バレルが短いこともあって、発射音は大きめ。これは派手で楽しいが、隠密性を高めたい場合はショートサイレンサーを取り付ければ解決する。

取り回しは抜群に良いので、板バリケードからの射撃も楽。インドアゲーム用にトレーサーを付けてもまだ十分に短い。初速も90m/sで驚くほど安定していて、それでいて秒間17発程度の連射力もある。

徹底的に無駄を省いたデザインの軽量樹脂フレーム、5インチバレルの取り回しやすさ、ストックもシンプルになって、マガジンのカスタマイズもできつつ、メカニカルプリコックによる切れの良いトリガーフィール。しかもお値段が実売で税込3万円台中盤あたりとリーズナブル。

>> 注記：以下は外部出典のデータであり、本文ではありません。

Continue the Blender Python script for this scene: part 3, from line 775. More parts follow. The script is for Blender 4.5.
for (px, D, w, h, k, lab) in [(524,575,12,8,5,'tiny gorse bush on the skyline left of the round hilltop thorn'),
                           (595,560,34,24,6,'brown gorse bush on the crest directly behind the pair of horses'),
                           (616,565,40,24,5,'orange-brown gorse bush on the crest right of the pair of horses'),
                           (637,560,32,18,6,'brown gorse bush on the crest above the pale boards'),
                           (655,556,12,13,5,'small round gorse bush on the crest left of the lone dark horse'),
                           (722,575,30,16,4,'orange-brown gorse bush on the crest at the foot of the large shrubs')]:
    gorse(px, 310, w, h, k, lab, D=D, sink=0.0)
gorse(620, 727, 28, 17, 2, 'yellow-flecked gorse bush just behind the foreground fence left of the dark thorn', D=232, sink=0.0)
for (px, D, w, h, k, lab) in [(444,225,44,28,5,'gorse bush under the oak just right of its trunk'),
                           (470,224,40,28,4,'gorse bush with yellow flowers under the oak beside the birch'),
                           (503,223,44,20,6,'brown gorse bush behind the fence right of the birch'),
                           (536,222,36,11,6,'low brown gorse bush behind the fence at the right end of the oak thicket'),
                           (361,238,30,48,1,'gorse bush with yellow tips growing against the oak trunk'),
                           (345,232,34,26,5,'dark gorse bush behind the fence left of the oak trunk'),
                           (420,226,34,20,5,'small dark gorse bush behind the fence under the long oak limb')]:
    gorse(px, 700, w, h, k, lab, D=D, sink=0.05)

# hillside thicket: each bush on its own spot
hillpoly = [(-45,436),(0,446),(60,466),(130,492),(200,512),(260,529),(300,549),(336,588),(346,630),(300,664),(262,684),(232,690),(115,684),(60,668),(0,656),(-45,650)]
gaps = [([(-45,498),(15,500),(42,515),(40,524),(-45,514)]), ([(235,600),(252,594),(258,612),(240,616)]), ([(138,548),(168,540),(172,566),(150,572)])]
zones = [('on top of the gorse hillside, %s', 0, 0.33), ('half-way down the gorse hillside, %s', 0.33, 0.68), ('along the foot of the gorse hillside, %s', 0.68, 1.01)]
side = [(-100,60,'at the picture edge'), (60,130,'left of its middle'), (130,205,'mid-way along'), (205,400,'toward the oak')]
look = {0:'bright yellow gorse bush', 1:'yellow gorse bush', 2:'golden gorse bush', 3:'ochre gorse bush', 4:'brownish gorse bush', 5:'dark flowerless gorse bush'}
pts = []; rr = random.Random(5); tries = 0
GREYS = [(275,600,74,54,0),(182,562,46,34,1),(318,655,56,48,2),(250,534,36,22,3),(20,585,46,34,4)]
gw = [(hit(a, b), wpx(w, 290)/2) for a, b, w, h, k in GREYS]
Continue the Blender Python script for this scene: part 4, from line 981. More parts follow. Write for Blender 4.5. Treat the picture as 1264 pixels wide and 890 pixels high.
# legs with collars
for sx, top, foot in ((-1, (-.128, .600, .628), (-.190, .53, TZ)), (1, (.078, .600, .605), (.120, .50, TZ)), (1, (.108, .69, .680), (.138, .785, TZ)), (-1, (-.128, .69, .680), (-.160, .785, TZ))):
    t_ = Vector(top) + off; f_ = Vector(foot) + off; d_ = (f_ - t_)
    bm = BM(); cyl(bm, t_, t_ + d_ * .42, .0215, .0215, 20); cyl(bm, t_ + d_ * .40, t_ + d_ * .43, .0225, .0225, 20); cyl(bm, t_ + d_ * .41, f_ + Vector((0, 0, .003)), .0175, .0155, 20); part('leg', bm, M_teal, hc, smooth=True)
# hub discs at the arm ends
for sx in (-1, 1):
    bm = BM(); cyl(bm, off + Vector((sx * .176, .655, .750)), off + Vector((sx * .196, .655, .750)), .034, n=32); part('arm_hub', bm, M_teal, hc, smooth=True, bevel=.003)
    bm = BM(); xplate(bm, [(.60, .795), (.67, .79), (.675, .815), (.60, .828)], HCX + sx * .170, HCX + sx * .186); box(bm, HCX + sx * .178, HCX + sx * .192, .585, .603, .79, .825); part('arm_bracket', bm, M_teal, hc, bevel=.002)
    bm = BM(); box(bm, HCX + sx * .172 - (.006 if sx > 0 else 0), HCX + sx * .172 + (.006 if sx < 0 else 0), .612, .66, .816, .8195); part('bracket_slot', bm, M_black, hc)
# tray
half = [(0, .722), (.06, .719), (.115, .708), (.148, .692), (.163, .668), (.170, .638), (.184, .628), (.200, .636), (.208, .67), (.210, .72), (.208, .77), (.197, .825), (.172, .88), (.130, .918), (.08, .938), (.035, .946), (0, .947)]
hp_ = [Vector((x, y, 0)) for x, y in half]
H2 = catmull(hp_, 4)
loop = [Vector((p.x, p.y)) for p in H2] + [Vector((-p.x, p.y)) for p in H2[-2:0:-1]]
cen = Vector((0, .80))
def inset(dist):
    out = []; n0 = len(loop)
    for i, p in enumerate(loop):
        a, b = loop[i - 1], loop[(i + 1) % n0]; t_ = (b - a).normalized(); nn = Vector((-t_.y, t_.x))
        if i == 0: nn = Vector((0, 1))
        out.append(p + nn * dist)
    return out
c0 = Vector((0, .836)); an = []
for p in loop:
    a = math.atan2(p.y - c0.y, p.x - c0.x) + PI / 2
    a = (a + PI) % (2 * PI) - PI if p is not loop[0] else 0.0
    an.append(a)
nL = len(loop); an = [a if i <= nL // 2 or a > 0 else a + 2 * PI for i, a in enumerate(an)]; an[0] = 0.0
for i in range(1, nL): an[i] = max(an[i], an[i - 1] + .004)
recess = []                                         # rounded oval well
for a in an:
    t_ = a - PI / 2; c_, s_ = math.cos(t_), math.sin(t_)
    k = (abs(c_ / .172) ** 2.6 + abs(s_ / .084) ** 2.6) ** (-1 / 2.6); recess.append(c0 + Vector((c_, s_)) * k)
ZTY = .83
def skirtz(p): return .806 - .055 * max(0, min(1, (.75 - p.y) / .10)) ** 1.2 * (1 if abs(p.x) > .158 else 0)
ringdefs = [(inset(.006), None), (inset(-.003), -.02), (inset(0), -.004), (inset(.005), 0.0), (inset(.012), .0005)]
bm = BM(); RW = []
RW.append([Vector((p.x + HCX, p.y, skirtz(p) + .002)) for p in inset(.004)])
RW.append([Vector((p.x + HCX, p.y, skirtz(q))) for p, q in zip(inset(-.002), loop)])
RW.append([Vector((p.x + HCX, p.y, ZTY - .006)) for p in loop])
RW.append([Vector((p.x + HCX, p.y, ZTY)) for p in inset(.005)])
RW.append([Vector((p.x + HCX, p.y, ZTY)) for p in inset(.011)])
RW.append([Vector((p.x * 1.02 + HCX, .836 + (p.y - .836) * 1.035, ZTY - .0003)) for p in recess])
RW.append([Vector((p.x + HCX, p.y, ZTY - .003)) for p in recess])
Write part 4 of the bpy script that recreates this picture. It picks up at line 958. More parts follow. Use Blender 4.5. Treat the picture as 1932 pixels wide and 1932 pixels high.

バリケ間を素早く移動し、セミオートで撃ち込みながらフィールドを駆け抜けたい衝動に駆られる。
より機動力を求めるならショートマガジン運用がおススメ。予備マグ2~3本をベルトのハンドガンポーチに差し込んで機動力と火力を両立できる。
箱出しでこの性能ならもうこれで十分ではないかと思わせる、CQB特化型スタンダード電動ガンの究極形態ともいえるモデルだ。

スペック


全長 566~642mmm
重量 1,850g (バッテリー含まず)
バレル長 175mm (インナーバレル長)
装弾数 60発(ショート) 105発(ロング)
価格 37,400円(税込)
発売日 2023年7月
動力源 電動ガン、リポバッテリー7.4V推奨、ミニコネクター
初速 最大:90.8m/s
平均:90.5m/s
最低:90.3m/s
ジュール:0.819J
発射速度:1,043rpm (17.4発/秒)
※7.4V 1000mAh 30cリポバッテリー使用、東京マルイ バイオBB弾 0.2g使用、ホップアップ適正、10発での測定、気温25.4度、湿度60%、ACETECH AC6000 MkIII BTにて測定。